[begin SOURCE DATA]

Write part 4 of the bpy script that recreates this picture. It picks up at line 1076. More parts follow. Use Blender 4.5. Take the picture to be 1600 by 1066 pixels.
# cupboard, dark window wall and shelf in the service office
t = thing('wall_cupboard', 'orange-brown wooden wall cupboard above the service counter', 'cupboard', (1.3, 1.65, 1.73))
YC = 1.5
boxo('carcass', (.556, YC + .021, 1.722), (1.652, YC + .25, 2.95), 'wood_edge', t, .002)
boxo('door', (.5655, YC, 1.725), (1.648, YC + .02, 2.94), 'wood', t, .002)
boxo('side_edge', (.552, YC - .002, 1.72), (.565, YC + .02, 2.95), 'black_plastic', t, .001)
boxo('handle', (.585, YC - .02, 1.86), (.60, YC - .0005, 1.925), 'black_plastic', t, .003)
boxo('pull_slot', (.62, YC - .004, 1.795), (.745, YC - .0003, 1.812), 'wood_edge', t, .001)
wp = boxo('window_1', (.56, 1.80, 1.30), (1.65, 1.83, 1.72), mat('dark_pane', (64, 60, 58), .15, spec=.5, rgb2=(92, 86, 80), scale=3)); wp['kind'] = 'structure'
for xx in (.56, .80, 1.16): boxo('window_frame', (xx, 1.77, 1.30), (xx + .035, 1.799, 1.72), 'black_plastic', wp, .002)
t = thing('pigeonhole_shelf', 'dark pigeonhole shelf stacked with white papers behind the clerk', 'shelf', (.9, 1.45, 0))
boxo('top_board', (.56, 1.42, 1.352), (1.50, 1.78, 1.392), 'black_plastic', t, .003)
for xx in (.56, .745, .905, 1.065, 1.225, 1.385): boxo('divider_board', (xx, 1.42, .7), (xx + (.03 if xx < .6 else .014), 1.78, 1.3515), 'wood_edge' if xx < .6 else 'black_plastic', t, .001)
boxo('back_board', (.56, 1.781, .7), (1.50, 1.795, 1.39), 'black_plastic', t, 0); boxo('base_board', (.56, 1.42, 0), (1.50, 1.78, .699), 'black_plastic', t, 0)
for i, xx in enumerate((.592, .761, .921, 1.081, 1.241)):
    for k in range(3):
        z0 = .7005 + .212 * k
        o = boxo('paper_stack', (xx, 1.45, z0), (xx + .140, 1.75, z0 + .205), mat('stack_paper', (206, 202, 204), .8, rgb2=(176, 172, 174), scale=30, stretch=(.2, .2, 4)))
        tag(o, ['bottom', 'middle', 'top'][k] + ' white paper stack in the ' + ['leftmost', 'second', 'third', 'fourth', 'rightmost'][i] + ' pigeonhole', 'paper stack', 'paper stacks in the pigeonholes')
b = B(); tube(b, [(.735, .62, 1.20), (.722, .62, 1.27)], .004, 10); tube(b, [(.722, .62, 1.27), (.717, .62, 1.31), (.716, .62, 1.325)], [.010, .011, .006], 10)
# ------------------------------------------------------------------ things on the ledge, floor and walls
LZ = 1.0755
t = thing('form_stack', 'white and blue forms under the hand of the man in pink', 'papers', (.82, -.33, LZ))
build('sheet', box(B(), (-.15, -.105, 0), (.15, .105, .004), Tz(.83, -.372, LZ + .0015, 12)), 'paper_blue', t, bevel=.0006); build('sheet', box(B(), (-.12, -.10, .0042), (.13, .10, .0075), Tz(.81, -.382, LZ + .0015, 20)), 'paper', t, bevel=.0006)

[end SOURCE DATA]

PROBLEM
Retype all of the material, keeping each line exact.

FINISHED TASK
Write part 4 of the bpy script that recreates this picture. It picks up at line 1076. More parts follow. Use Blender 4.5. Take the picture to be 1600 by 1066 pixels.
# cupboard, dark window wall and shelf in the service office
t = thing('wall_cupboard', 'orange-brown wooden wall cupboard above the service counter', 'cupboard', (1.3, 1.65, 1.73))
YC = 1.5
boxo('carcass', (.556, YC + .021, 1.722), (1.652, YC + .25, 2.95), 'wood_edge', t, .002)
boxo('door', (.5655, YC, 1.725), (1.648, YC + .02, 2.94), 'wood', t, .002)
boxo('side_edge', (.552, YC - .002, 1.72), (.565, YC + .02, 2.95), 'black_plastic', t, .001)
boxo('handle', (.585, YC - .02, 1.86), (.60, YC - .0005, 1.925), 'black_plastic', t, .003)
boxo('pull_slot', (.62, YC - .004, 1.795), (.745, YC - .0003, 1.812), 'wood_edge', t, .001)
wp = boxo('window_1', (.56, 1.80, 1.30), (1.65, 1.83, 1.72), mat('dark_pane', (64, 60, 58), .15, spec=.5, rgb2=(92, 86, 80), scale=3)); wp['kind'] = 'structure'
for xx in (.56, .80, 1.16): boxo('window_frame', (xx, 1.77, 1.30), (xx + .035, 1.799, 1.72), 'black_plastic', wp, .002)
t = thing('pigeonhole_shelf', 'dark pigeonhole shelf stacked with white papers behind the clerk', 'shelf', (.9, 1.45, 0))
boxo('top_board', (.56, 1.42, 1.352), (1.50, 1.78, 1.392), 'black_plastic', t, .003)
for xx in (.56, .745, .905, 1.065, 1.225, 1.385): boxo('divider_board', (xx, 1.42, .7), (xx + (.03 if xx < .6 else .014), 1.78, 1.3515), 'wood_edge' if xx < .6 else 'black_plastic', t, .001)
boxo('back_board', (.56, 1.781, .7), (1.50, 1.795, 1.39), 'black_plastic', t, 0); boxo('base_board', (.56, 1.42, 0), (1.50, 1.78, .699), 'black_plastic', t, 0)
for i, xx in enumerate((.592, .761, .921, 1.081, 1.241)):
    for k in range(3):
        z0 = .7005 + .212 * k
        o = boxo('paper_stack', (xx, 1.45, z0), (xx + .140, 1.75, z0 + .205), mat('stack_paper', (206, 202, 204), .8, rgb2=(176, 172, 174), scale=30, stretch=(.2, .2, 4)))
        tag(o, ['bottom', 'middle', 'top'][k] + ' white paper stack in the ' + ['leftmost', 'second', 'third', 'fourth', 'rightmost'][i] + ' pigeonhole', 'paper stack', 'paper stacks in the pigeonholes')
b = B(); tube(b, [(.735, .62, 1.20), (.722, .62, 1.27)], .004, 10); tube(b, [(.722, .62, 1.27), (.717, .62, 1.31), (.716, .62, 1.325)], [.010, .011, .006], 10)
# ------------------------------------------------------------------ things on the ledge, floor and walls
LZ = 1.0755
t = thing('form_stack', 'white and blue forms under the hand of the man in pink', 'papers', (.82, -.33, LZ))
build('sheet', box(B(), (-.15, -.105, 0), (.15, .105, .004), Tz(.83, -.372, LZ + .0015, 12)), 'paper_blue', t, bevel=.0006); build('sheet', box(B(), (-.12, -.10, .0042), (.13, .10, .0075), Tz(.81, -.382, LZ + .0015, 20)), 'paper', t, bevel=.0006)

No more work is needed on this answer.